Milan Design Week is the world’s most important design fair, which takes place in the Italian city each April, with countless installations and events spread throughout the city. The 2024 edition of the Design Week focuses on circularity and inclusiveness and the promotion of young talents.We have rounded up some outstanding installations by some of the world’s best-known designers and architects for leading brands.

Named Terminal 02, an installation created by British designer and artist Samuel Ross in partnership with bathroom brand Kohler has marked the launch of the team’s collaboration – Brutalist Formation 02 toilet. Against the Baroquebackdrop of the Palazzo del Senato, Ross has created an orange-coloured maze-like network of giant industrial pipes that takes its aesthetic cues from Brutalist details.

Terminal 02 by Samuel Ross for Kohler (also header image)

Both the Brutalist design of the toilet and the pipe installation that feels distinctly industrial seem are claimed to take inspiration from the power of water in nature. As visitors walk around the pipes, which are sometimes closed and sometimes open to reveal the water they carry, they follow the flow of water, with Ross hoping that it provides new perspectives on “the journey water must embark upon.”

Terminal 02 by Samuel Ross for Kohler

The color utilized across the installation – Haptic Orange – that pays homage to a product by Kohler released in 1967, named Tiger Lily, is repeated across the toilet designed by Ross for Kohler. to create the angular shape of the toilet, which looks to have been carved out of rock, the designer made use of unique molding and tooling techniques.

Making Sense of Color by Chromasonic for Google

Stretching across 600 square metres inside a redeveloped industrial building near Porta Venezia, Making Sense of Color installation designed by research studio Chromasonic for Google takes visitors on a sensorial journey through a maze of semi-transparent screens. Changing patterns of coloured light are projected onto these screens, accompanied by localised sound from 24 speakers in frequencies equivalent to the real wavelengths of the various shades.

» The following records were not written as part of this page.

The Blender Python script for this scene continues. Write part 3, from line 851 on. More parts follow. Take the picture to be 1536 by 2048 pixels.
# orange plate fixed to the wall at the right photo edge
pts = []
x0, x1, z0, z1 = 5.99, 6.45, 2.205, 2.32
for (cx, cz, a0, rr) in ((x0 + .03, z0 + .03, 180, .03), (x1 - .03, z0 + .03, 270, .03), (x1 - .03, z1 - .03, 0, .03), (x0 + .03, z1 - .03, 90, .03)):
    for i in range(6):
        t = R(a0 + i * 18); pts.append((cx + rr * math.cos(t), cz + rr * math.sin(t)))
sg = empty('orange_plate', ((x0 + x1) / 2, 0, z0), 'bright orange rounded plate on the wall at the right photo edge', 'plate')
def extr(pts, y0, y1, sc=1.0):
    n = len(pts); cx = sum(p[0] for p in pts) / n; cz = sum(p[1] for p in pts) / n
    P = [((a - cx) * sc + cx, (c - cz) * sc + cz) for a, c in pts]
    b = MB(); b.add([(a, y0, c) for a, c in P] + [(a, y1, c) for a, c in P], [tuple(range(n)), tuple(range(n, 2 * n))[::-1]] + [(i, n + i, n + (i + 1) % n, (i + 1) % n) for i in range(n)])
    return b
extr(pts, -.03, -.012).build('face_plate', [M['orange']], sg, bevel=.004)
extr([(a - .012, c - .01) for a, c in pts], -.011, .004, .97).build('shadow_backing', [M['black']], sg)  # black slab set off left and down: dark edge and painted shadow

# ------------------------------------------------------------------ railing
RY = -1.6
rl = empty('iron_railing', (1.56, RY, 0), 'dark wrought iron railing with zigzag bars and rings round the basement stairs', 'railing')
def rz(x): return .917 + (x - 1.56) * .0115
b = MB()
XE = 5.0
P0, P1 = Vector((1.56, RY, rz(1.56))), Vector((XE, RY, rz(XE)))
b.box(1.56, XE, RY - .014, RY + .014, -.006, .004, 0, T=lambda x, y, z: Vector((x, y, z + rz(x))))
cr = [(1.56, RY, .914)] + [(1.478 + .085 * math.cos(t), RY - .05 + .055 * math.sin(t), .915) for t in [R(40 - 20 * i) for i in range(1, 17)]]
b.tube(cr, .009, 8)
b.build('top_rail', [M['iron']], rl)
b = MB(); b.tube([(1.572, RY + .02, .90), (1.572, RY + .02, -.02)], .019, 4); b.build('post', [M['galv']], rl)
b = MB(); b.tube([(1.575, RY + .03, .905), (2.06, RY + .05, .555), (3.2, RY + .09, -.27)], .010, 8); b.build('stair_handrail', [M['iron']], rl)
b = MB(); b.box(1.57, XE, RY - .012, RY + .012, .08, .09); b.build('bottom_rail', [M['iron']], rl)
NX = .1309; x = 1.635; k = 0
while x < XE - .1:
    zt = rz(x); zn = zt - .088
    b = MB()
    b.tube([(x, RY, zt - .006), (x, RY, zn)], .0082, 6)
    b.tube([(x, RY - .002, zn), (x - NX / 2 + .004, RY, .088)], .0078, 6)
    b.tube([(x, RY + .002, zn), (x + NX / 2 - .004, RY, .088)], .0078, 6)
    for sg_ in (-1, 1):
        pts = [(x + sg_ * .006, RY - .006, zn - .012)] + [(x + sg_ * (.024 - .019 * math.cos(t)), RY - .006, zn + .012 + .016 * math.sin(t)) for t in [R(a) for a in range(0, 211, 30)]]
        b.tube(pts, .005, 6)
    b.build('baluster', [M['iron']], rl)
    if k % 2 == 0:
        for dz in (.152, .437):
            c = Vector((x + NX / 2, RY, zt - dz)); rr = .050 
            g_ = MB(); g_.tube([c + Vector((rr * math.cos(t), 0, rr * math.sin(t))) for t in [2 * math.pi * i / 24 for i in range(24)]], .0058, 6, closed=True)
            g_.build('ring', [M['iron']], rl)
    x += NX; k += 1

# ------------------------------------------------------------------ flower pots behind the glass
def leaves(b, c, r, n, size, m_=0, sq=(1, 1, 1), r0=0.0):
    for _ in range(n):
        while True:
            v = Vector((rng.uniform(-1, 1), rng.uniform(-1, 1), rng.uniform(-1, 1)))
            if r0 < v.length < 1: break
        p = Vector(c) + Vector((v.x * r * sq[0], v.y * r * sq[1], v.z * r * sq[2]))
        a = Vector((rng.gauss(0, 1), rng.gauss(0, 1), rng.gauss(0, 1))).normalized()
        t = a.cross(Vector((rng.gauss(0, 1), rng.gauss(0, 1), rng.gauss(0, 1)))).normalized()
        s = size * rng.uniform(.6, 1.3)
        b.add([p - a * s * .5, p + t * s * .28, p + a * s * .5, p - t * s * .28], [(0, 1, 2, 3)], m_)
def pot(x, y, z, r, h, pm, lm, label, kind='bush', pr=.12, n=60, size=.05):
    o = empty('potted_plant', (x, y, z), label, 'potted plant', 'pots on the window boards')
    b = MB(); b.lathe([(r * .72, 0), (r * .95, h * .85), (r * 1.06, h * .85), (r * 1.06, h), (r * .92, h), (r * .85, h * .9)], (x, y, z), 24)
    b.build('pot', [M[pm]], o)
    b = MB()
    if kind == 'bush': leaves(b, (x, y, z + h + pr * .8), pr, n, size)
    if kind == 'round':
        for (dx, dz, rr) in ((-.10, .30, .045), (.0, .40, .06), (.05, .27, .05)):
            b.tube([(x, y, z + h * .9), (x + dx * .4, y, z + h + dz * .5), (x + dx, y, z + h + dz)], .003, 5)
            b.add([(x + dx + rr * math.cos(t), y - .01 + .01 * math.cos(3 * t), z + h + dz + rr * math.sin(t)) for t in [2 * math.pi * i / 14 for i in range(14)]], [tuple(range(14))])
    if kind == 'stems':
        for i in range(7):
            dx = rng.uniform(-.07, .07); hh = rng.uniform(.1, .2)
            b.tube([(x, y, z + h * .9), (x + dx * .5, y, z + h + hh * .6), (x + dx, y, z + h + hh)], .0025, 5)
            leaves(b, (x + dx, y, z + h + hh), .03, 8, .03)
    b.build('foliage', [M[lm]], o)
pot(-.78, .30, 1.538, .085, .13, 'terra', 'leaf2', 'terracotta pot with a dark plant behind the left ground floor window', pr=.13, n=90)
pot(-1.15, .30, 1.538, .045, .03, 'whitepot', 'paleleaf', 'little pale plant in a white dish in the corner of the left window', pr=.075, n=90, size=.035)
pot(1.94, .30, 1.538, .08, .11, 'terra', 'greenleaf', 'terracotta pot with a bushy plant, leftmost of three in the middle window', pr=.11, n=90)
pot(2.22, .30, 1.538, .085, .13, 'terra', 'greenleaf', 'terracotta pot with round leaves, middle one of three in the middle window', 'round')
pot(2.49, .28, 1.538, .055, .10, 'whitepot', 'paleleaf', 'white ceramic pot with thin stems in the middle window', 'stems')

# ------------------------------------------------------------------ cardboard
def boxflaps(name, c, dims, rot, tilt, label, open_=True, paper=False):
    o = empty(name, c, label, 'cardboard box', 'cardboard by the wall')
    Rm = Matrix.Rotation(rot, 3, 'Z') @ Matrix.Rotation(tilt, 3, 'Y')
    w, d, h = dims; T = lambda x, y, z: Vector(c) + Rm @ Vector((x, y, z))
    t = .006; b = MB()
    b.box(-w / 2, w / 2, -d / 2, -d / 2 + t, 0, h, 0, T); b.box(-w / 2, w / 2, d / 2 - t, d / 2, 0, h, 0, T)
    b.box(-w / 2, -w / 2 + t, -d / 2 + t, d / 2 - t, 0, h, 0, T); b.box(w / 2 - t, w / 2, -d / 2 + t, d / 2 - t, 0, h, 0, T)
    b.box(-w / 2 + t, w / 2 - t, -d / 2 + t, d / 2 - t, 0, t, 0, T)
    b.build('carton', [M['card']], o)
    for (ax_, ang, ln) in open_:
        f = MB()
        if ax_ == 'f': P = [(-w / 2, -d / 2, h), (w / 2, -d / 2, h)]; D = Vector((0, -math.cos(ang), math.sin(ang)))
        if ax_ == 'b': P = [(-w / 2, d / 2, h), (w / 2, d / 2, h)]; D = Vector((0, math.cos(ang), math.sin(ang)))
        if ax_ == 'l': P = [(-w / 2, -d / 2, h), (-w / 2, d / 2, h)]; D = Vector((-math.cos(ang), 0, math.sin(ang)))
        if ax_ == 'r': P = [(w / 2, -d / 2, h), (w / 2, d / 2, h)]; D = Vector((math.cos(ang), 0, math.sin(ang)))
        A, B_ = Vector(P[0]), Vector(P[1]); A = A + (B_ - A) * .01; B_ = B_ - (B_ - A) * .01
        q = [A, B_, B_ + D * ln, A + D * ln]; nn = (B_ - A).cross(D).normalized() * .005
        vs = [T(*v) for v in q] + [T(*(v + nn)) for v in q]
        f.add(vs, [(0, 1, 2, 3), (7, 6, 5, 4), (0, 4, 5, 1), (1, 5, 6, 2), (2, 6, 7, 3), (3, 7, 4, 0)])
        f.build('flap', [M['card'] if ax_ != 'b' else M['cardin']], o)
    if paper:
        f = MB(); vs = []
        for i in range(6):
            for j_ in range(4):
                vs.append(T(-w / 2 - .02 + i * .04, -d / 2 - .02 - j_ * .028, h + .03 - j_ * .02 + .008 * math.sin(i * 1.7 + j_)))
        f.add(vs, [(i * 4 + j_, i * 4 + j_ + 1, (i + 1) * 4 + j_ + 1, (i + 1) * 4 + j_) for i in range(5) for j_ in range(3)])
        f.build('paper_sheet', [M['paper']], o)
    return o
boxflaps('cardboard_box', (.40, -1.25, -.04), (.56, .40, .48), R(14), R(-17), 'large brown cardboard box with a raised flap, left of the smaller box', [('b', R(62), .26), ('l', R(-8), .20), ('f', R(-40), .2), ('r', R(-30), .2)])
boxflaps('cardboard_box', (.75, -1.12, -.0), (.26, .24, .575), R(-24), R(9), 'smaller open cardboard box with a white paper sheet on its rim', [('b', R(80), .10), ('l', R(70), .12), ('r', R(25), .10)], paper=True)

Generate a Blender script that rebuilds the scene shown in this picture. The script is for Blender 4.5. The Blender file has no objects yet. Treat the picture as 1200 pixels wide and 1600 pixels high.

Making Sense of Color by Chromasonic for Google

For example, while red light has the longest wavelengths and therefore generates the lowest sound, yellow, green and blue have progressively shorter wavelengths that result in higher-pitched sounds.

Making Sense of Color by Chromasonic for Google

In this way, the kaleidoscopic installation allows visitors to experience the colours through two different senses simultaneously simulating the experience of having synesthesia, a perceptual phenomenon where people experience one sense through another. In other words, it makes light audible and sound visible.

Making Sense of Color by Chromasonic for Google

To achieve this, the studio developed a “refrequencing” software that algorithmically links light and sound. Basically, it can take any waveform – whether light, sound or even the frequencies of our bodies – and translate it into another. As a result, participants get the experience approximating that of mindfulness meditation, enhancing feelings and bodily sensations in the here and now.

Porta by Maxim Velcovsky for Lasvit

Titled Porta, an outdoor installation by Czech glass-making brand Lasvit encompasses a maze of large glass panels created using an artisanal fused glass method. Created by the brand’s art director Maxim Velcovsky, the installation is made from glass panels created in Europe’s largest glass kiln to demonstrate the brand’s technical expertise.

Porta by Maxim Velcovsky for Lasvit

The technique involves heating glass into a molten state before pouring it over a hand-crafted mould. The liquid glass naturally spreads and settles under its own weight and gravity, which determines its unique organic textures within the material. Thus, glass becomes a canvas for the artist and gives the opportunity to create relief surfaces of large dimensions.